When workers at Bakery, Confectionery, Tobacco Workers and Grain Millers International Union walked off the job in the fall of 2021, they were not just fighting for wages, benefits, or job security. They were also defending something that often gets overlooked but carries real power in the marketplace: the union label.

The strike against Kellogg Company, which later spun off its North American cereal business into WK Kellogg Co, became one of the most closely watched labor disputes in the country. At stake were issues familiar across the labor movement, including a controversial two-tier wage system and the company’s long-term commitment to its workforce. But embedded in those negotiations was another fight, one tied directly to consumer awareness and union pride: the future of the “Union Made” label on cereal boxes.

Initially, the company proposed removing the union label from its packaging. That move would have stripped away a visible, everyday connection between the workers who make the product and the consumers who buy it. For BCTGM members, that was unacceptable. The union label is more than a mark. It represents fair wages, safe working conditions, and the dignity of skilled labor. Removing it would have erased that connection at the point of purchase.

After weeks on the picket line and sustained pressure from workers and allies, BCTGM members secured a landmark agreement in December 2021. The five-year contract included no concessions, a plant-closing moratorium, and meaningful protections for workers across the company’s facilities. Just as important, the agreement preserved the “Union Made” label on cereal boxes produced in the United States.

The resolution of the label issue did not stop at preservation. It went a step further.
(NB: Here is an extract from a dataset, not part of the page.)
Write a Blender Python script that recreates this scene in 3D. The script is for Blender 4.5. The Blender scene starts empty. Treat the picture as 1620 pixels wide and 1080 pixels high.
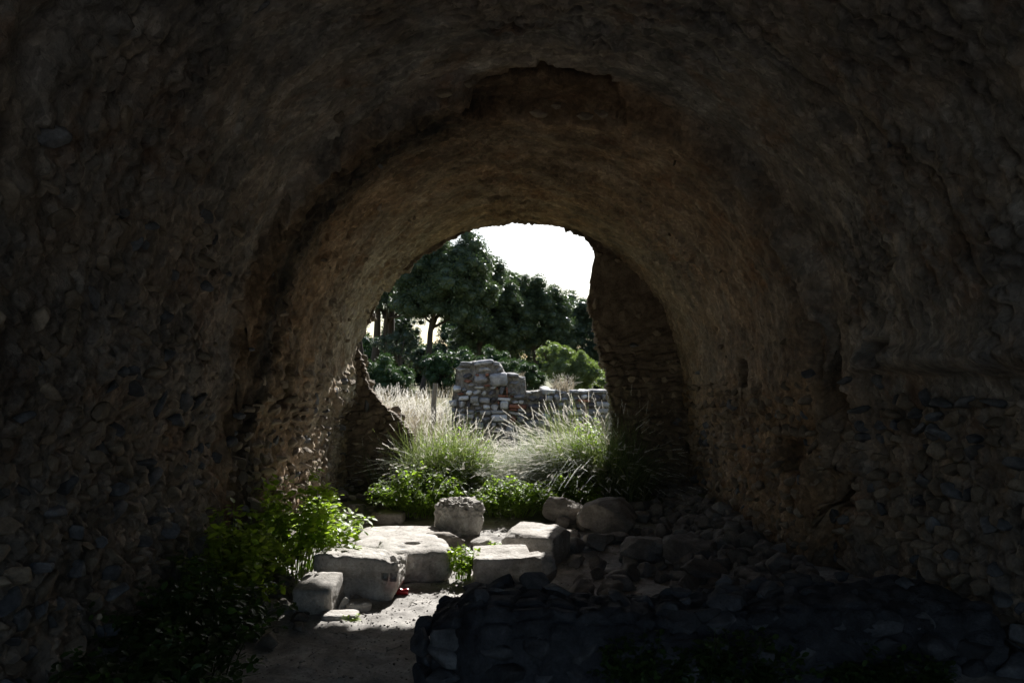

At the time of the agreement, the company had already produced a significant number of cereal boxes without the union label printed on them. Rather than allowing those products to reach store shelves without recognition of the workers who made them, the agreement required the company to take corrective action. WK Kellogg Co committed to adding “Union Made by BCTGM members” to the top of those boxes, ensuring that even previously printed packaging would carry the mark of union labor.

Union Label More than Symbolic

That detail matters. It demonstrates that the union label is not symbolic window dressing. It is something worth negotiating over, enforcing, and protecting in concrete terms.

The importance of that fight was underscored again this April, when BCTGM International Secretary-Treasurer David Woods shared the story in remarks to the Union Label and Service Trades Department Convention. His account made clear that the label was never a side issue. It was a line in the sand. Workers understood that maintaining the union mark on products—and correcting boxes that initially lacked it—was essential to preserving the visibility and value of union labor.

For the labor movement, this outcome reinforces a broader point. The union label connects collective bargaining to consumer behavior. It gives working people a way to support one another beyond the workplace, turning everyday purchases into acts of solidarity. When that label is visible, it educates consumers and reinforces the value of union labor in a way that no press release or advertising campaign can replicate.

The 2021 BCTGM strike and the resulting agreement with WK Kellogg Co show what is possible when workers hold the line not just on traditional contract issues, but on the visibility and recognition of their work. They understood that if the label disappears, so does a powerful tool for building long-term support for union jobs.

They were right to fight for it, and they were right to win.

The union label is not an afterthought. It is a strategic asset. Protecting it at the bargaining table strengthens the connection between workers and consumers, reinforces standards across industries, and keeps the value of union labor front and center where it belongs.